On Fri, 06 Sep 2019 02:20:00 +0000 Mike Perry mikeperry@torproject.org wrote:
- "I didn't see the Tor Project repos mentioned in Tor's Relay docs!"
I was using them in the past, but then decided not to, as it's adding some management overhead and also one more potential security weakpoint.
These two strike me as being likely to be very high on the list of common reasons, when the choice is deliberately made.
What can we do to reduce management overhead?
Nothing, perhaps. It's just a matter of dealing with an external repo itself: adding it, ensuring it is added on all new machines, ensuring the distro specifier is update on distro upgrades, and likely working on integrating all of that that into a centralized deployment system (not ansible): e.g. do I add that into sources.list directly, or put a file into sources.list.d, if a file, then will it be a file directly, or symlinked from the location into which all other configs are rsync'ed to the machine, etc.

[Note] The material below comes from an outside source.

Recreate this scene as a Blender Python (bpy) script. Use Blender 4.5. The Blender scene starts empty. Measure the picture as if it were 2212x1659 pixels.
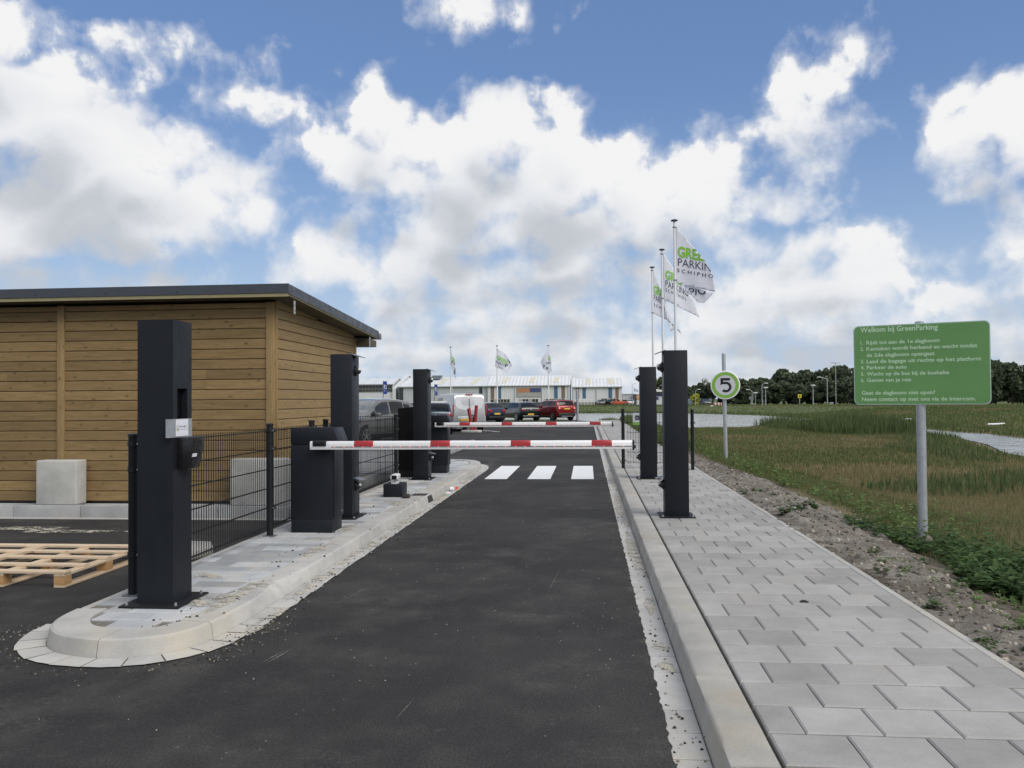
import bpy, bmesh, math, random
import numpy as np
from mathutils import Vector, Matrix
random.seed(7)
RNG = np.random.default_rng(7)
S = bpy.context.scene
COL = S.collection
R = math.radians

# ------------------------------------------------------------------ camera
def make_camera():
    yaw, pitch, roll = R(5.2), R(1.13), R(0.45)
    f = Vector((-math.sin(yaw)*math.cos(pitch), math.cos(yaw)*math.cos(pitch), math.sin(pitch)))
    r0 = Vector((math.cos(yaw), math.sin(yaw), 0)); u0 = r0.cross(f)
    r = r0*math.cos(roll) - u0*math.sin(roll)
    u = u0*math.cos(roll) + r0*math.sin(roll)
    cam = bpy.data.cameras.new('camera'); o = bpy.data.objects.new('camera', cam); COL.objects.link(o)
    m = Matrix((r, u, -f)).transposed().to_4x4(); m.translation = Vector((0, 0, 1.61))
    o.matrix_world = m
    cam.sensor_width = 36.0; cam.lens = 36.0*1790.0/2212.0
    cam.clip_start = 0.05; cam.clip_end = 8000
    S.camera = o
make_camera()

# ------------------------------------------------------------------ sky, sun, exposure
SUN_EL, SUN_AZ = 43.0, 130.0      # degrees; azimuth clockwise from the road axis (+Y)
S.view_settings.view_transform = 'Standard'; S.view_settings.look = 'None'
S.view_settings.exposure = 0.0; S.view_settings.gamma = 1.0
S.view_settings.use_curve_mapping = False

BLOBS = [(-3.653,2.186,0.282,0.205),(-3.2,2.17,0.4,0.055),(-3.556,1.733,0.504,0.372),(-3.386,1.939,0.214,0.134),(-3.156,1.471,0.586,0.363),(-2.865,1.558,0.37,0.256),(-3.482,1.138,0.712,0.329),(-2.673,1.18,0.498,0.249),(-2.215,1.253,0.3,0.225),(-2.389,1.459,0.324,0.177),(-2.125,1.80,0.28,0.11),(-1.823,1.699,0.33,0.165),(-2.272,1.92,0.16,0.05),(-1.388,1.878,0.226,0.226),(-1.484,1.569,0.275,0.244),(-0.558,1.82,0.398,0.26),(-0.912,1.671,0.369,0.246),(-0.85,1.371,0.499,0.281),(-0.11,1.546,0.557,0.34),(-0.21,1.183,0.848,0.251),(0.584,1.458,0.397,0.26),(0.767,1.299,0.275,0.244),(-0.075,1.87,0.122,0.106),(0.424,1.134,0.559,0.186),(-1.296,1.455,0.339,0.17),(-1.749,1.048,0.216,0.123),(-1.673,0.867,0.342,0.155),(-1.235,1.014,0.345,0.173),(-0.854,0.845,0.792,0.174),(-0.277,0.872,0.729,0.19),(0.202,0.925,0.377,0.157),(1.72,2.10,0.12,0.09),(1.572,2.005,0.226,0.17),(1.456,1.843,0.273,0.173),(1.281,1.723,0.234,0.117),(1.624,1.714,0.201,0.129),(1.452,1.565,0.117,0.073),(1.39,1.284,0.237,0.133),(2.603,1.574,0.345,0.252),(2.408,1.474,0.244,0.19),(2.313,1.699,0.122,0.122),(1.299,0.938,0.361,0.166),(1.695,0.94,0.323,0.147),(1.883,0.782,0.378,0.174),(1.325,0.757,0.573,0.181),(1.149,0.644,0.458,0.153),(2.467,0.656,0.249,0.111),(2.637,0.859,0.189,0.244),(2.609,0.591,0.218,0.136),(-0.809,2.598,0.348,0.102),(-0.713,2.533,0.146,0.058),(-3.553,0.752,0.192,0.069),(-3.168,0.756,0.214,0.063),(-2.756,0.798,0.206,0.059),(-1.174,0.592,0.824,0.143),(-0.279,0.556,0.702,0.128),(-0.857,0.337,1.054,0.144),(0.416,0.418,0.946,0.173),(1.548,0.418,0.778,0.105),(1.173,0.247,1.01,0.122),(2.51,0.377,0.442,0.11),(-1.797,0.462,0.779,0.156),(-2.945,0.441,1.166,0.117),(-0.214,0.714,0.381,0.079),
 (-0.85,1.6,0.42,0.3),(0.3,1.35,0.42,0.28),(-1.0,1.15,0.5,0.22),(-3.0,1.3,0.6,0.3),(0.0,0.5,3.6,0.12),(-2.6,0.3,2.0,0.14),(1.0,0.12,3.6,0.13),(1.6,0.62,0.7,0.2)]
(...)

Considering the previously perceived low benefit of running the very latest version in the first place, or the benefit of running that over backports (the Tor repo might have only a marginally newer version than backports), it should be easy to see why the desire to skip all of the above.
(For backports it is the same "overhead", but I am likely adding backports anyway, due to wanting something else from it, not just Tor).

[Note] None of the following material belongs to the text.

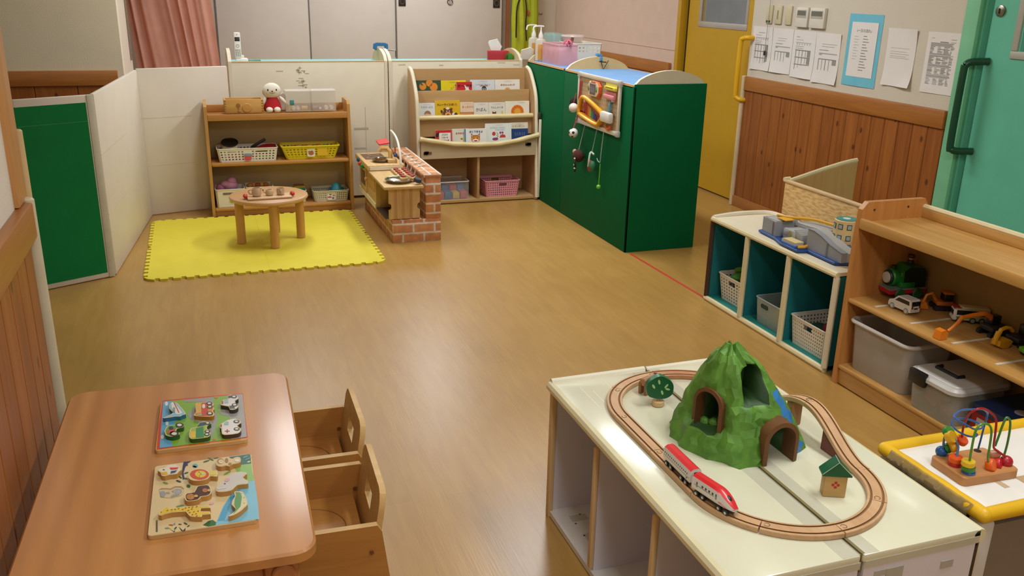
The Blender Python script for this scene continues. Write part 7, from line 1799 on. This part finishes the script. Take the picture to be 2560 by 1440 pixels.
def d_fire(b, L, h): PG(b, L, [(1045, 345), (1120, 338), (1150, 440), (1160, 570), (1045, 572), (1035, 450)], 'c8402a', h); PG(b, L, [(940, 355), (1030, 345), (1025, 520), (930, 530)], 'dcae4a', h); EL(b, L, 1075, 405, 28, 40, 'e6dccb', h, 3); PG(b, L, [(965, 545), (1040, 540), (1045, 568), (965, 570)], 'a9a294', h, 3); wheels((1175, 355, 48), (1185, 415, 48), (1185, 533, 52))(b, L, h)
piece('puzzle_piece', 'red and yellow fire engine piece, top middle of the vehicle puzzle', [(930, 348), (1040, 332), (1140, 325), (1230, 338), (1256, 375), (1242, 400), (1268, 450), (1240, 480), (1264, 525), (1255, 570), (1190, 588), (1080, 585), (985, 580), (912, 572), (900, 545), (932, 500)], za, 'cf8a34', 'a8741e', d_fire, PGRP)
def d_pol(b, L, h): PG(b, L, [(1520, 215), (1600, 205), (1610, 245), (1520, 258)], '3a3f44', h); PG(b, L, [(1535, 395), (1620, 390), (1640, 445), (1545, 448)], '4a5054', h); PG(b, L, [(1445, 290), (1515, 270), (1520, 350), (1450, 348)], '9fbcc4', h, 3); PG(b, L, [(1398, 315), (1430, 308), (1430, 362), (1395, 362)], 'b04a3a', h, 3); wheels((1620, 232, 46), (1632, 380, 46))(b, L, h)
piece('puzzle_piece', 'black and white police car piece, top right of the vehicle puzzle', [(1520, 205), (1590, 195), (1685, 225), (1695, 270), (1645, 300), (1650, 345), (1692, 385), (1690, 420), (1640, 458), (1545, 460), (1520, 405), (1385, 380), (1392, 322), (1440, 280), (1512, 262)], za, 'dcdcd6', '3c362c', d_pol, PGRP)
def d_trac(b, L, h): PG(b, L, [(420, 900), (440, 820), (540, 800), (570, 830), (520, 880), (450, 900)], 'c4543a', h, 3); EL(b, L, 490, 800, 42, 32, '2c3a44', h, 4); wheels((640, 745, 66), (545, 900, 74))(b, L, h)
piece('puzzle_piece', 'green tractor piece, bottom left of the vehicle puzzle', [(400, 925), (380, 885), (368, 840), (400, 790), (440, 742), (555, 745), (600, 712), (675, 715), (718, 745), (692, 782), (605, 800), (578, 850), (640, 880), (630, 912), (560, 940), (480, 945)], za, '5f9a34', '2f5a1c', d_trac, PGRP)
def d_garb(b, L, h): PG(b, L, [(830, 860), (930, 850), (930, 975), (840, 975)], 'd9bd3a', h); PG(b, L, [(940, 800), (1070, 770), (1080, 960), (935, 970)], '2a8a4a', h, 3); PG(b, L, [(955, 770), (1010, 700), (1090, 690), (1110, 740), (1030, 760)], '2a4a6a', h, 3); wheels((1145, 708, 44), (1142, 860, 44), (1133, 912, 44))(b, L, h)
piece('puzzle_piece', 'green and yellow dust cart piece, bottom middle of the vehicle puzzle', [(850, 795), (945, 770), (1000, 692), (1100, 670), (1188, 682), (1206, 712), (1150, 745), (1130, 800), (1188, 850), (1190, 920), (1140, 960), (940, 985), (842, 985), (812, 930), (820, 860)], za, '9fb84a', '2f5a1c', d_garb, PGRP)
def d_amb(b, L, h): PG(b, L, [(1445, 700), (1500, 672), (1525, 690), (1520, 740), (1440, 742)], '9fbcc4', h, 3); PG(b, L, [(1375, 735), (1405, 730), (1405, 775), (1372, 778)], 'b9473a', h, 3); PG(b, L, [(1455, 846), (1545, 846), (1545, 860), (1455, 860)], 'b03a30', h, 3); PG(b, L, [(1488, 825), (1512, 825), (1512, 880), (1488, 880)], 'b03a30', h, 4); wheels((1665, 680, 48), (1670, 815, 48))(b, L, h)
piece('puzzle_piece', 'white ambulance piece with red cross, bottom right of the vehicle puzzle', [(1500, 650), (1600, 625), (1670, 630), (1740, 672), (1742, 708), (1682, 750), (1740, 800), (1742, 842), (1690, 890), (1500, 915), (1405, 900), (1392, 800), (1366, 790), (1370, 732), (1410, 700), (1445, 680)], za, 'e2e2dc', '4a3a2a', d_amb, PGRP)
# animal puzzle
CRB = mat('dcc796', .4, var=.03)
t, LB, sz, ang = board('animal_puzzle', 'pale wooden animal puzzle board with a blue river, nearer of the two on the table', [(122, 318), (1528, 142), (1665, 1078), (85, 1330)], zbq, CRB, None)
b = MB(); F = lambda pts, c, k: b.flat([LB(*p) for p in pts], BT_+.0003*k, mat(c, .4))
F([(1290, 290), (1548, 290), (1560, 410), (1590, 520), (1480, 540), (1420, 480), (1330, 390)], '8fbf6a', 1)
F([(1225, 190), (1500, 150), (1530, 150), (1545, 280), (1400, 300), (1370, 190), (1260, 210)], '2f6a5a', 2)
F([(1590, 520), (1480, 550), (1330, 640), (1230, 760), (1140, 900), (1040, 1130), (1030, 1170), (1660, 1080), (1640, 860)], '7fc0d6', 1); F([(1480, 560), (1340, 650), (1235, 770), (1150, 900), (1060, 1110), (1160, 1100), (1240, 900), (1330, 740)], '4fa4c8', 2)
for pts, c in (([(570, 260), (690, 245), (620, 290), (590, 350), (570, 420), (585, 500), (560, 520), (545, 440), (555, 340)], '2a2f5a'), ([(850, 1170), (930, 1110), (990, 1095), (1040, 1130), (1030, 1170), (930, 1190)], '2c6a34'), ([(355, 1215), (430, 1260), (450, 1240), (440, 1275)], '2a2838'), ([(500, 1190), (560, 1250), (600, 1210), (595, 1255), (540, 1255)], '2a2838')): F(pts, c, 2)
for x, y, rx, ry, a, c in ((620, 305, 16, 12, 0, '4a3a2a'), (610, 420, 34, 10, -.3, '2f5a3a'), (520, 480, 34, 10, .6, '2f5a3a'), (600, 500, 34, 10, .2, '2f5a3a'), (500, 540, 40, 12, .3, '2f4a3a'), (310, 565, 40, 14, .3, '7aa04a'), (640, 610, 30, 22, .3, '2f6a34'), (740, 315, 40, 26, .2, '5fb0b8'), (730, 330, 30, 12, .2, '1f4a5a'), (900, 250, 50, 10, -.3, '3f6a44'), (960, 220, 50, 10, .4, '3f6a44'), (1040, 205, 40, 8, -.2, '3f6a44'), (520, 895, 60, 12, -.2, '6a9a4a'), (975, 860, 36, 16, -.3, 'd9a0b8'), (1200, 420, 60, 12, -.5, '7aa84a'), (390, 1170, 34, 9, .1, 'b8505a'), (520, 1160, 26, 8, .1, '4a5a2a'), (600, 1150, 32, 10, .5, '2f4a2a'), (330, 1215, 30, 9, 0, '6f9a8a'), (370, 1200, 26, 20, 0, 'd9cf6a'), (440, 1155, 16, 14, 0, '7f9aa8'), (455, 1215, 26, 10, -.8, '3a4a2a'), (640, 1185, 22, 8, -.6, '2f4a2a'), (1500, 215, 50, 10, -.4, '5f8f9a'), (1460, 190, 40, 8, -.4, '7fa8b0'), (1510, 260, 26, 10, -.3, 'd6d88a')):
    b.flat([LB(x+rx*math.cos(q)*math.cos(a)-ry*math.sin(q)*math.sin(a), y+rx*math.cos(q)*math.sin(a)+ry*math.sin(q)*math.cos(a)) for q in [2*PI*i/12 for i in range(12)]], BT_+.0009, mat(c, .4))
F([(215, 660), (250, 640), (320, 640), (380, 645), (450, 612), (540, 612), (582, 650), (578, 690), (540, 745), (400, 782), (240, 772), (228, 720)], 'cdbb92', 2); F([(215, 660), (250, 640), (320, 640), (380, 645), (450, 612), (540, 612), (582, 650), (560, 655), (530, 632), (450, 632), (385, 662), (310, 655), (240, 662)], 'a88a58', 3)
for pts in ([(230, 690), (290, 685), (320, 720), (290, 770), (240, 765)], [(320, 700), (370, 700), (370, 720), (330, 720)], [(400, 690), (450, 655), (530, 655), (545, 690), (500, 745), (390, 775), (390, 755), (470, 720)]): F(pts, '9a9c9c', 4)
for i in range(4): F([(440+i*24, 668), (448+i*24, 668), (430+i*26, 730), (422+i*26, 730)], 'cdc6b4', 5)
for i in range(12): F([(170, 1105+i*14), (198, 1103+i*14), (198, 1112+i*14), (172, 1114+i*14)], '4a4436', 2)
b.build('picture', t)
PGRP = 'pieces of the animal puzzle'; SD = 'bd8c4a'
def d_par(b, L, h): PG(b, L, [(250, 415), (320, 400), (345, 430), (310, 448), (260, 440)], 'e0b02c', h, 3); PG(b, L, [(370, 345), (500, 340), (480, 365), (390, 375)], 'd2462c', h, 3); PG(b, L, [(310, 300), (450, 300), (440, 320), (340, 325)], '1f3f5a', h, 3) if 0 else None; PG(b, L, [(390, 395), (480, 380), (450, 415), (380, 430)], '24507a', h, 3); EL(b, L, 285, 375, 16, 6, '3a3a3a', h, 3)
piece('puzzle_piece', 'colourful parrot piece, top left of the animal puzzle', [(196, 385), (222, 352), (290, 340), (340, 305), (450, 290), (530, 340), (540, 372), (500, 402), (470, 432), (370, 442), (300, 462), (250, 450), (238, 408)], zbq, 'e6dcc6', SD, d_par, PGRP)
def d_lion(b, L, h): EL(b, L, 800, 442, 138, 76, 'cf4a26', h); EL(b, L, 815, 438, 82, 50, 'e2c034', h, 3); EL(b, L, 850, 432, 26, 16, 'c8d0b8', h, 4); [EL(b, L, x, y, 7, 5, '2a2420', h, 5) for x, y in ((795, 412), (800, 468), (818, 440))]; PG(b, L, [(945, 400), (1040, 388), (1045, 445), (950, 450)], 'e0cf4a', h, 3)
piece('puzzle_piece', 'lion piece with red mane, top middle of the animal puzzle', [(640, 460), (680, 402), (760, 372), (850, 362), (930, 385), (965, 395), (1040, 376), (1060, 400), (1058, 458), (1030, 470), (955, 462), (920, 500), (850, 522), (760, 530), (685, 520), (645, 490)], zbq, 'e6d8a0', SD, d_lion, PGRP)
def d_mon(b, L, h): EL(b, L, 1100, 250, 48, 44, 'b58a54', h); EL(b, L, 1110, 258, 34, 30, 'e6d3a6', h, 3); EL(b, L, 1190, 240, 26, 34, 'a87a48', h, 3); EL(b, L, 1240, 290, 26, 18, 'a87a48', h, 3); EL(b, L, 1340, 240, 34, 22, 'e6e0d0', h, 3); EL(b, L, 1112, 252, 5, 4, '3a2a20', h, 4)
piece('puzzle_piece', 'monkey piece, top right of the animal puzzle', [(1040, 270), (1062, 222), (1105, 202), (1180, 216), (1255, 226), (1310, 192), (1382, 190), (1390, 258), (1320, 285), (1280, 290), (1232, 320), (1180, 310), (1110, 326), (1052, 310)], zbq, 'dcc692', SD, d_mon, PGRP)
def d_ele(b, L, h): EL(b, L, 1200, 520, 40, 22, 'dba8b4', h, 3, rot=-.4); EL(b, L, 1165, 575, 14, 7, '2a2a2c', h, 3); PG(b, L, [(1045, 640), (1180, 625), (1190, 640), (1060, 662)], 'd4cfc0', h, 3)
piece('puzzle_piece', 'pale grey elephant piece, right of the animal puzzle', [(1180, 500), (1232, 440), (1312, 406), (1450, 402), (1482, 430), (1425, 482), (1490, 525), (1496, 570), (1440, 580), (1345, 592), (1300, 632), (1250, 670), (1130, 690), (1050, 682), (1036, 640), (1062, 600), (1122, 542)], zbq, 'cdc8c0', SD, d_ele, PGRP)
def d_bear(b, L, h): EL(b, L, 670, 765, 60, 44, 'b5763c', h, 3); EL(b, L, 750, 755, 28, 18, 'd9a860', h, 4); EL(b, L, 880, 672, 40, 30, 'b8743c', h, 3); [EL(b, L, x, y, 6, 5, 'e6d9b8', h, 5) for x, y in ((690, 735), (695, 775))]; EL(b, L, 935, 672, 20, 20, 'cfa468', h, 4)
piece('puzzle_piece', 'dark brown bear piece, middle of the animal puzzle', [(586, 742), (622, 706), (718, 690), (760, 612), (842, 592), (930, 590), (962, 630), (972, 680), (958, 722), (900, 750), (822, 762), (790, 800), (700, 820), (620, 822), (592, 792)], zbq, '4a2c1a', SD, d_bear, PGRP)
def d_gir(b, L, h):
    for x, y in ((340, 960), (400, 950), (450, 945), (500, 935), (560, 945), (600, 925), (650, 915), (700, 910), (760, 905), (640, 960), (690, 940), (720, 980), (660, 990), (700, 1020), (750, 1010), (780, 970), (760, 1040)): EL(b, L, x, y, 15, 8, 'b06a2a', h, 3, 8, rot=-.3)
    EL(b, L, 250, 985, 7, 5, '3a2a1a', h, 3)
piece('puzzle_piece', 'yellow spotted giraffe piece, bottom left of the animal puzzle', [(206, 1000), (240, 962), (310, 902), (358, 906), (382, 930), (640, 896), (780, 890), (948, 886), (956, 920), (822, 926), (812, 968), (952, 970), (958, 1008), (840, 1020), (830, 1050), (740, 1050), (662, 1040), (600, 972), (400, 985), (300, 1010), (250, 1030), (216, 1024)], zbq, 'e0c23c', SD, d_gir, PGRP, sm=0)
def d_cro(b, L, h): PG(b, L, [(1320, 695), (1385, 700), (1410, 760), (1400, 840), (1390, 900), (1330, 970), (1285, 1010), (1330, 930), (1300, 870), (1310, 790), (1330, 740)], '5f9a5a', h, 3); [PG(b, L, [(x, y), (x+26, y-4), (x+22, y+10)], 'd0c88a', h, 4) for x, y in ((1425, 770), (1430, 850), (1395, 710))]
piece('puzzle_piece', 'green crocodile piece on the river of the animal puzzle', [(1300, 690), (1342, 680), (1420, 690), (1450, 742), (1480, 800), (1490, 870), (1440, 920), (1400, 960), (1300, 1020), (1212, 1042), (1290, 982), (1320, 930), (1262, 872), (1280, 800), (1310, 750)], zbq, 'dcd2a8', SD, d_cro, PGRP)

Someone else mentioned ansible. Would an ansible playbook that add our repositories and their gpg keys make this easier? Or is it better just to keep the steps all on a single page?
Personally I do not use ansible and would not prefer that to be made the only way to do something.
Where does the security weakpoint risk come from? Does apt-transport-tor/onion service repository availability help in your mind here?
As with adding any third-party repository, it means trusting the repository provider to install and run any root-privilege code on the machine. In case the repository server (or actually the release process, including signing) is compromised, on the next update it can serve malicious or backdoored versions of the software. So naturally from the security standpoint it is beneficial to add (and trust) as few repositories as possible, just to reduce the "attack surface".